WRITTEN EXERCISE: Reproduce the listing exactly and skip over any pictures.

DATA LINES:
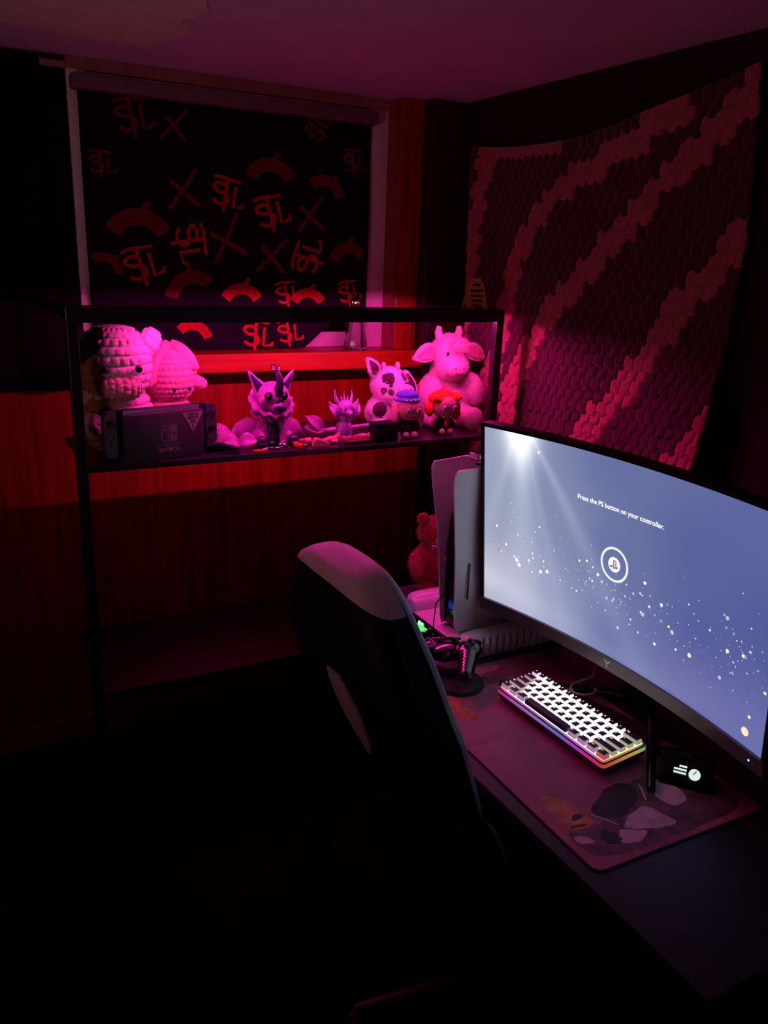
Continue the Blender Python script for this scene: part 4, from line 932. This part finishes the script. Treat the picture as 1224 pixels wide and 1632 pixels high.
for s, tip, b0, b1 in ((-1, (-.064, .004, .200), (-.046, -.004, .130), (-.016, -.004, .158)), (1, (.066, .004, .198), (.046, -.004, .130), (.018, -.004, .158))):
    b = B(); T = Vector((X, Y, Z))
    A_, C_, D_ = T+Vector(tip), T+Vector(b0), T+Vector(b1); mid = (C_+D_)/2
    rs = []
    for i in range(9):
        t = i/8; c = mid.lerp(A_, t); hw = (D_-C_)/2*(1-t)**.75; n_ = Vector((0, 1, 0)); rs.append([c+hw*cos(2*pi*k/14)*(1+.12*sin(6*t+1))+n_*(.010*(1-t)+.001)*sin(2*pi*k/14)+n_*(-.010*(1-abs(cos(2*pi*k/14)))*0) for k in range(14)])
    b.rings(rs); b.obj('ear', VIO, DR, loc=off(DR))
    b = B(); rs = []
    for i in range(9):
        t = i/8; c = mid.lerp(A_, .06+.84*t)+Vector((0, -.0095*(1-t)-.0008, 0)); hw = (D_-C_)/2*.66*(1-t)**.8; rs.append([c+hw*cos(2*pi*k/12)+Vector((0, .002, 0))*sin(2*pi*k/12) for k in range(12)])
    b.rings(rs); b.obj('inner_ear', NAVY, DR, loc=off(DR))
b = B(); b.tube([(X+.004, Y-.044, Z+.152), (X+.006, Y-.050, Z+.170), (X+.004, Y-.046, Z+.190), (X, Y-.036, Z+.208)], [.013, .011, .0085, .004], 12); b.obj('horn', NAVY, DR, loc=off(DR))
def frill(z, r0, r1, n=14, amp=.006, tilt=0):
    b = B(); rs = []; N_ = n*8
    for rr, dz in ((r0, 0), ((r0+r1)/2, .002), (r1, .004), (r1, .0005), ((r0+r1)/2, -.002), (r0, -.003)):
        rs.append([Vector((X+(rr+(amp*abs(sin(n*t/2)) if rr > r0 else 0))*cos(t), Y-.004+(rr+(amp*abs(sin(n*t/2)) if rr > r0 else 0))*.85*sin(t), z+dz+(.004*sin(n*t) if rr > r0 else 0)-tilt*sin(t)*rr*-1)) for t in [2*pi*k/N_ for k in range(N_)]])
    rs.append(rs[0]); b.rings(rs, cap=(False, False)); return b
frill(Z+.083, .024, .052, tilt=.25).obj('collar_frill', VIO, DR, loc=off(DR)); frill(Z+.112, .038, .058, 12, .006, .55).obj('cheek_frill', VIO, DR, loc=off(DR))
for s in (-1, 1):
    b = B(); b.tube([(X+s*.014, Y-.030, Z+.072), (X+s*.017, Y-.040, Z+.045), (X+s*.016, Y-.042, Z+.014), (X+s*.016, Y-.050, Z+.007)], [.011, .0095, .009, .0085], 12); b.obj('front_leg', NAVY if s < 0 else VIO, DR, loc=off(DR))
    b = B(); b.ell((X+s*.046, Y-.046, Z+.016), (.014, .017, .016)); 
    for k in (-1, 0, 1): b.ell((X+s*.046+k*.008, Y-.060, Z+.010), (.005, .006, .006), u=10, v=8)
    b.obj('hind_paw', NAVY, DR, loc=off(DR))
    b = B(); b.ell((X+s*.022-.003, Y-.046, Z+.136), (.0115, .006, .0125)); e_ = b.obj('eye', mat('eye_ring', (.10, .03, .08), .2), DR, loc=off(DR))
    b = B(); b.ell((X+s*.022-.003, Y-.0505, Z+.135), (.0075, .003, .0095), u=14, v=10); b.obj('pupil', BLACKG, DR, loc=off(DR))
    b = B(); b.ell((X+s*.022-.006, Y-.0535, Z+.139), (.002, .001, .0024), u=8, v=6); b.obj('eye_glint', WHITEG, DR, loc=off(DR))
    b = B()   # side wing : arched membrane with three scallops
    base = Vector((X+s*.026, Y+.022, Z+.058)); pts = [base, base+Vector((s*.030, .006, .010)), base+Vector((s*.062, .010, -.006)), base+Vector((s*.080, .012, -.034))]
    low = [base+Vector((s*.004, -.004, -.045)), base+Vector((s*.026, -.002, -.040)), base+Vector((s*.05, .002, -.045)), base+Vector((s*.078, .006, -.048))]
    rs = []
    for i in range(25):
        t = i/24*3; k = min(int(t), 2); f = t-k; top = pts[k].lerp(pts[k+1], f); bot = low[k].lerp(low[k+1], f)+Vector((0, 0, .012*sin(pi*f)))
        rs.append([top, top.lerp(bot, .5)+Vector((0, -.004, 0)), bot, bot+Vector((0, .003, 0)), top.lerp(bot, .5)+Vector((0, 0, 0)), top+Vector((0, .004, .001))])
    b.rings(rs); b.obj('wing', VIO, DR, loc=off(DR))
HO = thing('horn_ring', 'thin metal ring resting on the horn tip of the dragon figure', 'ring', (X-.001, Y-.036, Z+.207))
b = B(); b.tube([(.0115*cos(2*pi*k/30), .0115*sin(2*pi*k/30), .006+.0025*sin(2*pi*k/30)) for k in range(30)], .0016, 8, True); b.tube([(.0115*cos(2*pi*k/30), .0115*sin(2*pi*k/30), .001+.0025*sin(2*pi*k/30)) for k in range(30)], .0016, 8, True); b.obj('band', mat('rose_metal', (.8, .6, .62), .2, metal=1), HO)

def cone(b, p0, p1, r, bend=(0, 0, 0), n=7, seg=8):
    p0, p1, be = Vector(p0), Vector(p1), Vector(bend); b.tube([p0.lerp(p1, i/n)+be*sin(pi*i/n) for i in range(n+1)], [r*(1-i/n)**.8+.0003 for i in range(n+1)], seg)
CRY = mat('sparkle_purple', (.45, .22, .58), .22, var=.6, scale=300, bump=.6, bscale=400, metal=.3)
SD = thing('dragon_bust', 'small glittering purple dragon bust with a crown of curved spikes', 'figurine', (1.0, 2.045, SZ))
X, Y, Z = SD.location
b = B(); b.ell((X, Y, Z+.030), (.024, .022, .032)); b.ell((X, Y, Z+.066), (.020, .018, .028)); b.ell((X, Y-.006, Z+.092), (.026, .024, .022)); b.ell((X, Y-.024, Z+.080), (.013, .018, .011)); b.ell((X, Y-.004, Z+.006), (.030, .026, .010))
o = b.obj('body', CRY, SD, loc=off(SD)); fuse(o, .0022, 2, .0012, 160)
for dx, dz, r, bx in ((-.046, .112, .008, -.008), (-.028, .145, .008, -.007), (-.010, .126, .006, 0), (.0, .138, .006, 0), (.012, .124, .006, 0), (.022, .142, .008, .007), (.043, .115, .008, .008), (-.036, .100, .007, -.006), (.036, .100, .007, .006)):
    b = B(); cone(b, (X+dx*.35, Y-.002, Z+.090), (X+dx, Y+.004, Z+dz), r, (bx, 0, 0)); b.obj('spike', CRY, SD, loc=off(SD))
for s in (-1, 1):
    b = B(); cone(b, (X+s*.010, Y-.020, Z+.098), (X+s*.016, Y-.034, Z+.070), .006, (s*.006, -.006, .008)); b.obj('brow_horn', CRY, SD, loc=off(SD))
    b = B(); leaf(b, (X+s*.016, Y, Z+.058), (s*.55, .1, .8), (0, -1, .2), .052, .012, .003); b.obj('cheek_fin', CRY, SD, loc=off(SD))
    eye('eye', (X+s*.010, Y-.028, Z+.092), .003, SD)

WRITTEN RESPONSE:
Continue the Blender Python script for this scene: part 4, from line 932. This part finishes the script. Treat the picture as 1224 pixels wide and 1632 pixels high.
for s, tip, b0, b1 in ((-1, (-.064, .004, .200), (-.046, -.004, .130), (-.016, -.004, .158)), (1, (.066, .004, .198), (.046, -.004, .130), (.018, -.004, .158))):
    b = B(); T = Vector((X, Y, Z))
    A_, C_, D_ = T+Vector(tip), T+Vector(b0), T+Vector(b1); mid = (C_+D_)/2
    rs = []
    for i in range(9):
        t = i/8; c = mid.lerp(A_, t); hw = (D_-C_)/2*(1-t)**.75; n_ = Vector((0, 1, 0)); rs.append([c+hw*cos(2*pi*k/14)*(1+.12*sin(6*t+1))+n_*(.010*(1-t)+.001)*sin(2*pi*k/14)+n_*(-.010*(1-abs(cos(2*pi*k/14)))*0) for k in range(14)])
    b.rings(rs); b.obj('ear', VIO, DR, loc=off(DR))
    b = B(); rs = []
    for i in range(9):
        t = i/8; c = mid.lerp(A_, .06+.84*t)+Vector((0, -.0095*(1-t)-.0008, 0)); hw = (D_-C_)/2*.66*(1-t)**.8; rs.append([c+hw*cos(2*pi*k/12)+Vector((0, .002, 0))*sin(2*pi*k/12) for k in range(12)])
    b.rings(rs); b.obj('inner_ear', NAVY, DR, loc=off(DR))
b = B(); b.tube([(X+.004, Y-.044, Z+.152), (X+.006, Y-.050, Z+.170), (X+.004, Y-.046, Z+.190), (X, Y-.036, Z+.208)], [.013, .011, .0085, .004], 12); b.obj('horn', NAVY, DR, loc=off(DR))
def frill(z, r0, r1, n=14, amp=.006, tilt=0):
    b = B(); rs = []; N_ = n*8
    for rr, dz in ((r0, 0), ((r0+r1)/2, .002), (r1, .004), (r1, .0005), ((r0+r1)/2, -.002), (r0, -.003)):
        rs.append([Vector((X+(rr+(amp*abs(sin(n*t/2)) if rr > r0 else 0))*cos(t), Y-.004+(rr+(amp*abs(sin(n*t/2)) if rr > r0 else 0))*.85*sin(t), z+dz+(.004*sin(n*t) if rr > r0 else 0)-tilt*sin(t)*rr*-1)) for t in [2*pi*k/N_ for k in range(N_)]])
    rs.append(rs[0]); b.rings(rs, cap=(False, False)); return b
frill(Z+.083, .024, .052, tilt=.25).obj('collar_frill', VIO, DR, loc=off(DR)); frill(Z+.112, .038, .058, 12, .006, .55).obj('cheek_frill', VIO, DR, loc=off(DR))
for s in (-1, 1):
    b = B(); b.tube([(X+s*.014, Y-.030, Z+.072), (X+s*.017, Y-.040, Z+.045), (X+s*.016, Y-.042, Z+.014), (X+s*.016, Y-.050, Z+.007)], [.011, .0095, .009, .0085], 12); b.obj('front_leg', NAVY if s < 0 else VIO, DR, loc=off(DR))
    b = B(); b.ell((X+s*.046, Y-.046, Z+.016), (.014, .017, .016)); 
    for k in (-1, 0, 1): b.ell((X+s*.046+k*.008, Y-.060, Z+.010), (.005, .006, .006), u=10, v=8)
    b.obj('hind_paw', NAVY, DR, loc=off(DR))
    b = B(); b.ell((X+s*.022-.003, Y-.046, Z+.136), (.0115, .006, .0125)); e_ = b.obj('eye', mat('eye_ring', (.10, .03, .08), .2), DR, loc=off(DR))
    b = B(); b.ell((X+s*.022-.003, Y-.0505, Z+.135), (.0075, .003, .0095), u=14, v=10); b.obj('pupil', BLACKG, DR, loc=off(DR))
    b = B(); b.ell((X+s*.022-.006, Y-.0535, Z+.139), (.002, .001, .0024), u=8, v=6); b.obj('eye_glint', WHITEG, DR, loc=off(DR))
    b = B()   # side wing : arched membrane with three scallops
    base = Vector((X+s*.026, Y+.022, Z+.058)); pts = [base, base+Vector((s*.030, .006, .010)), base+Vector((s*.062, .010, -.006)), base+Vector((s*.080, .012, -.034))]
    low = [base+Vector((s*.004, -.004, -.045)), base+Vector((s*.026, -.002, -.040)), base+Vector((s*.05, .002, -.045)), base+Vector((s*.078, .006, -.048))]
    rs = []
    for i in range(25):
        t = i/24*3; k = min(int(t), 2); f = t-k; top = pts[k].lerp(pts[k+1], f); bot = low[k].lerp(low[k+1], f)+Vector((0, 0, .012*sin(pi*f)))
        rs.append([top, top.lerp(bot, .5)+Vector((0, -.004, 0)), bot, bot+Vector((0, .003, 0)), top.lerp(bot, .5)+Vector((0, 0, 0)), top+Vector((0, .004, .001))])
    b.rings(rs); b.obj('wing', VIO, DR, loc=off(DR))
HO = thing('horn_ring', 'thin metal ring resting on the horn tip of the dragon figure', 'ring', (X-.001, Y-.036, Z+.207))
b = B(); b.tube([(.0115*cos(2*pi*k/30), .0115*sin(2*pi*k/30), .006+.0025*sin(2*pi*k/30)) for k in range(30)], .0016, 8, True); b.tube([(.0115*cos(2*pi*k/30), .0115*sin(2*pi*k/30), .001+.0025*sin(2*pi*k/30)) for k in range(30)], .0016, 8, True); b.obj('band', mat('rose_metal', (.8, .6, .62), .2, metal=1), HO)

def cone(b, p0, p1, r, bend=(0, 0, 0), n=7, seg=8):
    p0, p1, be = Vector(p0), Vector(p1), Vector(bend); b.tube([p0.lerp(p1, i/n)+be*sin(pi*i/n) for i in range(n+1)], [r*(1-i/n)**.8+.0003 for i in range(n+1)], seg)
CRY = mat('sparkle_purple', (.45, .22, .58), .22, var=.6, scale=300, bump=.6, bscale=400, metal=.3)
SD = thing('dragon_bust', 'small glittering purple dragon bust with a crown of curved spikes', 'figurine', (1.0, 2.045, SZ))
X, Y, Z = SD.location
b = B(); b.ell((X, Y, Z+.030), (.024, .022, .032)); b.ell((X, Y, Z+.066), (.020, .018, .028)); b.ell((X, Y-.006, Z+.092), (.026, .024, .022)); b.ell((X, Y-.024, Z+.080), (.013, .018, .011)); b.ell((X, Y-.004, Z+.006), (.030, .026, .010))
o = b.obj('body', CRY, SD, loc=off(SD)); fuse(o, .0022, 2, .0012, 160)
for dx, dz, r, bx in ((-.046, .112, .008, -.008), (-.028, .145, .008, -.007), (-.010, .126, .006, 0), (.0, .138, .006, 0), (.012, .124, .006, 0), (.022, .142, .008, .007), (.043, .115, .008, .008), (-.036, .100, .007, -.006), (.036, .100, .007, .006)):
    b = B(); cone(b, (X+dx*.35, Y-.002, Z+.090), (X+dx, Y+.004, Z+dz), r, (bx, 0, 0)); b.obj('spike', CRY, SD, loc=off(SD))
for s in (-1, 1):
    b = B(); cone(b, (X+s*.010, Y-.020, Z+.098), (X+s*.016, Y-.034, Z+.070), .006, (s*.006, -.006, .008)); b.obj('brow_horn', CRY, SD, loc=off(SD))
    b = B(); leaf(b, (X+s*.016, Y, Z+.058), (s*.55, .1, .8), (0, -1, .2), .052, .012, .003); b.obj('cheek_fin', CRY, SD, loc=off(SD))
    eye('eye', (X+s*.010, Y-.028, Z+.092), .003, SD)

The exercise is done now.